Two decades later, ties were given another jolt when US- led wars in Afghanistan and Iraq removed two anti-Iranian leaderships - the fundamentalist Taliban and Saddam Hussain’s regime in Baghdad.
Now, just months before the July deadline for a comprehensive nuclear deal, the Obama administration is prioritizing the talks over any attempt to address the concerns of its Gulf allies by challenging Iran’s regional role, some analysts say.
“For now, it’s smart for the US to focus on nuclear negotiations without pushing back Iranian influence or cooperating with Iran too explicitly,” said Alireza Nader, senior analyst at Rand Corp.
Iran’s regional rivals, meanwhile, may be waiting for the costs of its expanded regional role to escalate.
Oil prices crashed almost 50 percent last year, straining already scarce finances. Rouhani has suggested the slump is a conspiracy to weaken Iran orchestrated by Saudi Arabia, which has led OPEC resistance to production cuts, and the US.
“Iran doesn’t have that much loose change,” said Scott Lucas, a professor of international relations at Birmingham University in Britain. “The Revolutionary Guards may want to escalate conflicts but Rouhani is calling for a pragmatic approach.”
Defending Al Assad and propping up a feeble Iraqi government has imposed a significant burden on Iran, according to Jacob Stokes, the Bacevich Fellow at the Centre for a New American Security, a Washington-based think tank.

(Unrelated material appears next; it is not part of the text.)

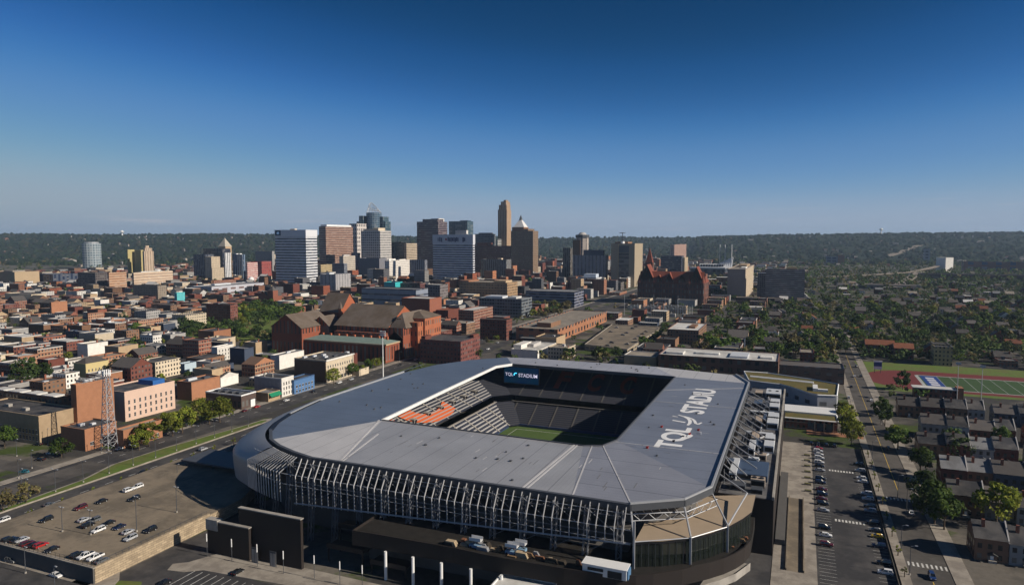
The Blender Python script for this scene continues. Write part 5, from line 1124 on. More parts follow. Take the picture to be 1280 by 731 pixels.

“The war against Sunni rebels is still a threat to Al Assad and has spilled into Iraq” where two Iranian Revolutionary Guards commanders have died, he said. Fighting in Syria “has also degraded Hezbollah, who are stretched thin,” he said.
Any rapprochement between Saudi Arabia, where a new king was enthroned last month, and Iran will have to overcome the legacy of suspicion that sees analysts in each country blaming the other for the failure to make progress.
“As long as Iran has forces on the ground in Iraq, and forces or militias inside Syria, and is instigating trouble in Bahrain, it will be quite difficult to work with Iranians,” said Abdul Rahman Al Rashid, a Saudi political affairs commentator.